The 30-year fixed-rate mortgage rate continued to decline after peaking near 8%, reaching a four-month low as of Dec. 14. According to the Freddie Mac Primary Mortgage Market Survey, the 30-year FRM averaged 6.95%, down from 7.03% last week.
“Potential home buyers received welcome news this week as mortgage rates dropped below 7% for the first time since August,” Sam Khater, Freddie Mac’s chief economist said. “Given inflation continues to decelerate and the Federal Reserve Board’s current expectations that they will lower the federal funds target rate next year, we will likely see a gradual thawing of the housing market in the new year.”
As mortgage rates have declined, mortgage applications have increased.
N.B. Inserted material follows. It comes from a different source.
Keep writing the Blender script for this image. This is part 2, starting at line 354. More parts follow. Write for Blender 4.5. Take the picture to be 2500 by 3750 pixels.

According to the Mortgage Bankers Association’s (MBA) Weekly Mortgage Applications Survey for the week ending Dec. 8, mortgage applications increased 7.4% from the previous week.
The Refinance Index in the Weekly Mortgage Applications Survey increased 19% from the previous week and was 27% higher than the same week a year ago. The seasonally adjusted Purchase Index increased 4% from one week earlier.
“Borrowers who had seen rates near 8% earlier this fall are now seeing some lenders quote rates below 7%,” says Mike Fratantoni, MBA’s senior vice president and chief economist. “Refinance volume picked up in response to this drop in rates, with a particularly notable increase for FHA and VA refinance applications. Purchase volume was running about 18% below last year’s pace, as prospective home buyers are still challenged by a lack of inventory, even as rates have decreased.”
According to the MBA, the FHA share of total applications increased to 16.1% from 15% a year ago. The adjustable-rate mortgage share of activity decreased to 6.3% of total applications.
Mortgage rates trending lower have “breathed life” into the housing market, according to a new report from Redfin. New listings rose 1.3% month over month in November to the highest level since October 2022. Listings also inched up 0.1% on a year-over-year basis, the first YOY increase in a year and a half. Active listings—the total supply of homes for sale—grew 3.9% month over month, the largest increase since July 2022. The drop in mortgage rates has contributed to a roughly $200 decrease in the average monthly payment.
According to Redfin, pending home sales rose 2% month over month in November to the highest level in a year on a seasonally adjusted basis. Additionally, the median U.S. home sales price increased 3.7% year over year to $408,732.